• _Provided entries_:
## START

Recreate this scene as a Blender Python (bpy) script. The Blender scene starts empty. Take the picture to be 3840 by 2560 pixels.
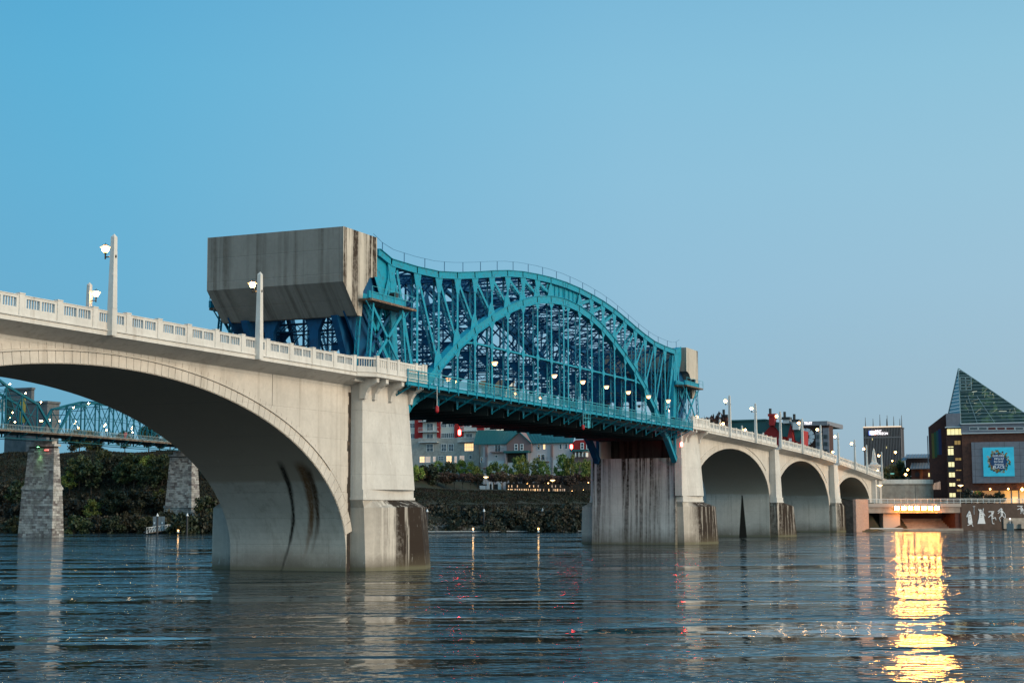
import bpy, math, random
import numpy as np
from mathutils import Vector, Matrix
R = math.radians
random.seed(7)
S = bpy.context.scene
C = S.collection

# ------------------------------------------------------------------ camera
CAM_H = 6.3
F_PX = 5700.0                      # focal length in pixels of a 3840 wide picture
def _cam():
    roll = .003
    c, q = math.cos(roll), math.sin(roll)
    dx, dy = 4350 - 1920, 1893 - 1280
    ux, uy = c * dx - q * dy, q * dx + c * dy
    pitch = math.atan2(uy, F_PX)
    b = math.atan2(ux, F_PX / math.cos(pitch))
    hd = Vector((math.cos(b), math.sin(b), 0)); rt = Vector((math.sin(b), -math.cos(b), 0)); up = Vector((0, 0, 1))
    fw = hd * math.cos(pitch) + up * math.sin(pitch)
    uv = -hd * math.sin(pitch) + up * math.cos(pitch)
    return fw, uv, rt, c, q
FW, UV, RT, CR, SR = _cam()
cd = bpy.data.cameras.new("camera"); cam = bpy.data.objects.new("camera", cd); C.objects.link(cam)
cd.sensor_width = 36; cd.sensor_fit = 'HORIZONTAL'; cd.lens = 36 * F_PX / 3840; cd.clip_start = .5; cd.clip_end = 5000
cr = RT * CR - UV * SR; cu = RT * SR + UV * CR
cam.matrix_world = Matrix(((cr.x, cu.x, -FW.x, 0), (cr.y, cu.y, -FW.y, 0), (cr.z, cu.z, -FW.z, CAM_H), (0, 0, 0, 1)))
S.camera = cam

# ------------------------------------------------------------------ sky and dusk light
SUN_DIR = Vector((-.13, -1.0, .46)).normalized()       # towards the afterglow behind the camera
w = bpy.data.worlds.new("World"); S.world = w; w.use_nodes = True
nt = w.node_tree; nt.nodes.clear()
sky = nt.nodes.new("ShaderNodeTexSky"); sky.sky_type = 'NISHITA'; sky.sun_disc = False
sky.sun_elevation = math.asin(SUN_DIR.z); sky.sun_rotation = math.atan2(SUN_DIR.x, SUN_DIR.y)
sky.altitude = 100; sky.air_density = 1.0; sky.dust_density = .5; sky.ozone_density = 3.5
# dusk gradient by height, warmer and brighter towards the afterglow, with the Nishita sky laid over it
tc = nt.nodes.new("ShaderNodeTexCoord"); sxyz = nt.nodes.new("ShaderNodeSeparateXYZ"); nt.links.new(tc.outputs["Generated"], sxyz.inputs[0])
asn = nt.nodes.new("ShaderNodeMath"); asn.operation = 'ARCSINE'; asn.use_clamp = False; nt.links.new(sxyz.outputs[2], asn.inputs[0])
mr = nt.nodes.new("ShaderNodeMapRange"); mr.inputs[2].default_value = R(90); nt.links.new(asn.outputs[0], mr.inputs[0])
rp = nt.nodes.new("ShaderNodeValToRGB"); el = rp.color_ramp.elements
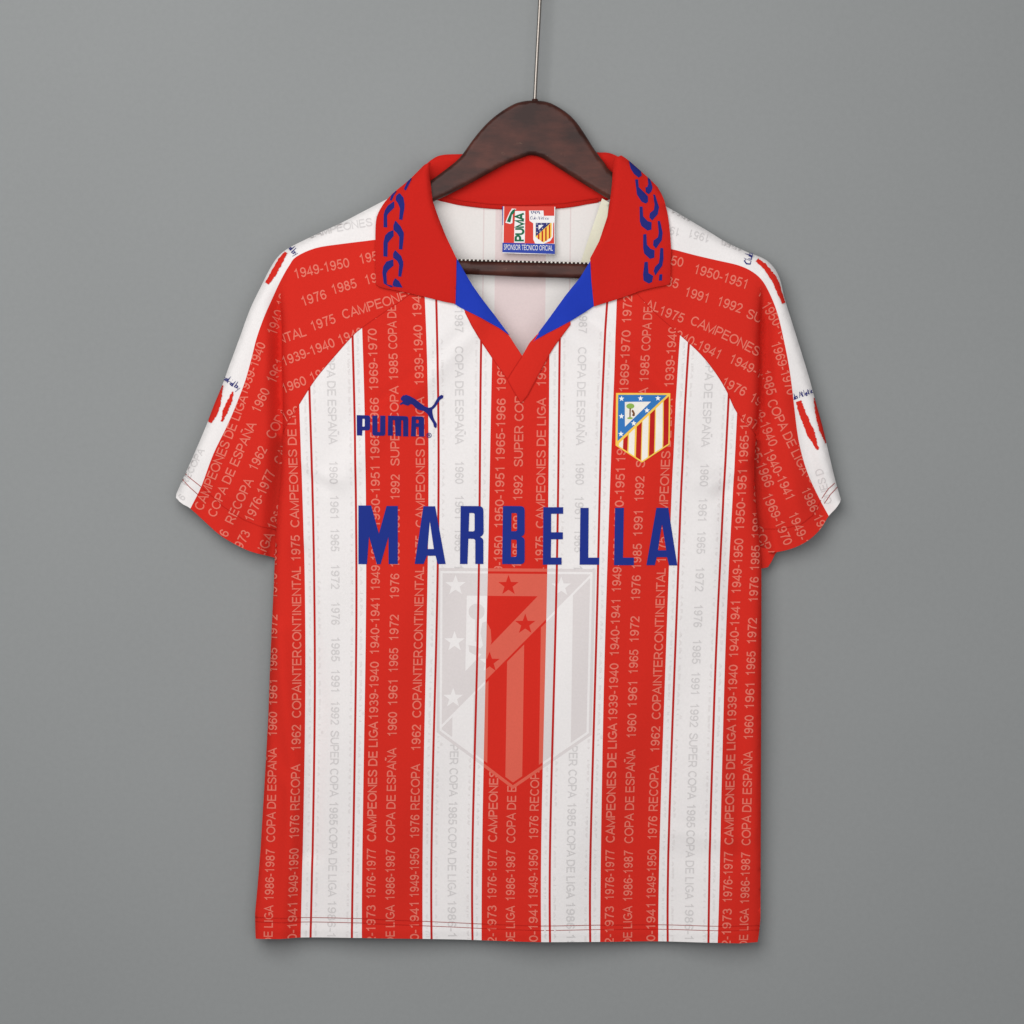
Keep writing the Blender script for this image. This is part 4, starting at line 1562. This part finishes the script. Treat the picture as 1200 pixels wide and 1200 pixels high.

## END

Write out the entries again, exactly as given, skipping any images.

Recreate this scene as a Blender Python (bpy) script. The Blender scene starts empty. Take the picture to be 3840 by 2560 pixels.
import bpy, math, random
import numpy as np
from mathutils import Vector, Matrix
R = math.radians
random.seed(7)
S = bpy.context.scene
C = S.collection

# ------------------------------------------------------------------ camera
CAM_H = 6.3
F_PX = 5700.0                      # focal length in pixels of a 3840 wide picture
def _cam():
    roll = .003
    c, q = math.cos(roll), math.sin(roll)
    dx, dy = 4350 - 1920, 1893 - 1280
    ux, uy = c * dx - q * dy, q * dx + c * dy
    pitch = math.atan2(uy, F_PX)
    b = math.atan2(ux, F_PX / math.cos(pitch))
    hd = Vector((math.cos(b), math.sin(b), 0)); rt = Vector((math.sin(b), -math.cos(b), 0)); up = Vector((0, 0, 1))
    fw = hd * math.cos(pitch) + up * math.sin(pitch)
    uv = -hd * math.sin(pitch) + up * math.cos(pitch)
    return fw, uv, rt, c, q
FW, UV, RT, CR, SR = _cam()
cd = bpy.data.cameras.new("camera"); cam = bpy.data.objects.new("camera", cd); C.objects.link(cam)
cd.sensor_width = 36; cd.sensor_fit = 'HORIZONTAL'; cd.lens = 36 * F_PX / 3840; cd.clip_start = .5; cd.clip_end = 5000
cr = RT * CR - UV * SR; cu = RT * SR + UV * CR
cam.matrix_world = Matrix(((cr.x, cu.x, -FW.x, 0), (cr.y, cu.y, -FW.y, 0), (cr.z, cu.z, -FW.z, CAM_H), (0, 0, 0, 1)))
S.camera = cam

# ------------------------------------------------------------------ sky and dusk light
SUN_DIR = Vector((-.13, -1.0, .46)).normalized()       # towards the afterglow behind the camera
w = bpy.data.worlds.new("World"); S.world = w; w.use_nodes = True
nt = w.node_tree; nt.nodes.clear()
sky = nt.nodes.new("ShaderNodeTexSky"); sky.sky_type = 'NISHITA'; sky.sun_disc = False
sky.sun_elevation = math.asin(SUN_DIR.z); sky.sun_rotation = math.atan2(SUN_DIR.x, SUN_DIR.y)
sky.altitude = 100; sky.air_density = 1.0; sky.dust_density = .5; sky.ozone_density = 3.5
# dusk gradient by height, warmer and brighter towards the afterglow, with the Nishita sky laid over it
tc = nt.nodes.new("ShaderNodeTexCoord"); sxyz = nt.nodes.new("ShaderNodeSeparateXYZ"); nt.links.new(tc.outputs["Generated"], sxyz.inputs[0])
asn = nt.nodes.new("ShaderNodeMath"); asn.operation = 'ARCSINE'; asn.use_clamp = False; nt.links.new(sxyz.outputs[2], asn.inputs[0])
mr = nt.nodes.new("ShaderNodeMapRange"); mr.inputs[2].default_value = R(90); nt.links.new(asn.outputs[0], mr.inputs[0])
rp = nt.nodes.new("ShaderNodeValToRGB"); el = rp.color_ramp.elements
Keep writing the Blender script for this image. This is part 4, starting at line 1562. This part finishes the script. Treat the picture as 1200 pixels wide and 1200 pixels high.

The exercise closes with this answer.